Report how many lines contain "Blender". The answer is a single number.

──────── Provided records ────────

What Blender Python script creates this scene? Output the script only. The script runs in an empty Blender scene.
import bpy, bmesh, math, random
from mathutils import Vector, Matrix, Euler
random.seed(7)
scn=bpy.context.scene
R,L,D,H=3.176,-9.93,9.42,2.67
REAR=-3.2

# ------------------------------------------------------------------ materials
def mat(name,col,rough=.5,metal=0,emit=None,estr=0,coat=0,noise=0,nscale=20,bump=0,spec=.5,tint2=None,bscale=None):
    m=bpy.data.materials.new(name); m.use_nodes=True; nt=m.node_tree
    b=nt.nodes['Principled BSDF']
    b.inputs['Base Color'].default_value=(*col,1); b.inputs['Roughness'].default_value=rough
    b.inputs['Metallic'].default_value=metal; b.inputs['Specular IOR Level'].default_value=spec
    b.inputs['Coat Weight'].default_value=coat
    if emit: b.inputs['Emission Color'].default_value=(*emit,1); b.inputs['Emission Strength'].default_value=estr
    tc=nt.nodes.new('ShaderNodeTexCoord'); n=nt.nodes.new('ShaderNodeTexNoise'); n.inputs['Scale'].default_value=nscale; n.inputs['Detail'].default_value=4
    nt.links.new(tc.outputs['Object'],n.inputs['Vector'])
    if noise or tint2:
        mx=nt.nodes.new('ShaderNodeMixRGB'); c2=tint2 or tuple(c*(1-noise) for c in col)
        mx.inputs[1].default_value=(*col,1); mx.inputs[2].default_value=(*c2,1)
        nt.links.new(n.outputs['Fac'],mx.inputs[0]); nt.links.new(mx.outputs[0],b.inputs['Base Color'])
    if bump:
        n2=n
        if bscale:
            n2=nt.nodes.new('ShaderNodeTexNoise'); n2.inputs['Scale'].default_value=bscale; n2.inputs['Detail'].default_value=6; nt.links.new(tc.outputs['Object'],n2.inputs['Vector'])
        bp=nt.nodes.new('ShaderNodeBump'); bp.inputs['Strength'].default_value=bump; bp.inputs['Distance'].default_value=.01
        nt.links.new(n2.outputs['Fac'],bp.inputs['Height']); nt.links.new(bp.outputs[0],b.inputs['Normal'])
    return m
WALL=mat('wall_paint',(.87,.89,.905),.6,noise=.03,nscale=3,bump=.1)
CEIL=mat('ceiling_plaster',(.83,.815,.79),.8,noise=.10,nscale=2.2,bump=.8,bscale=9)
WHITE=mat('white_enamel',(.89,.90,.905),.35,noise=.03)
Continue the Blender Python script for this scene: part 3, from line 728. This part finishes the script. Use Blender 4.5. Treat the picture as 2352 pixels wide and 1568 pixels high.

────────

- [The completed task]
2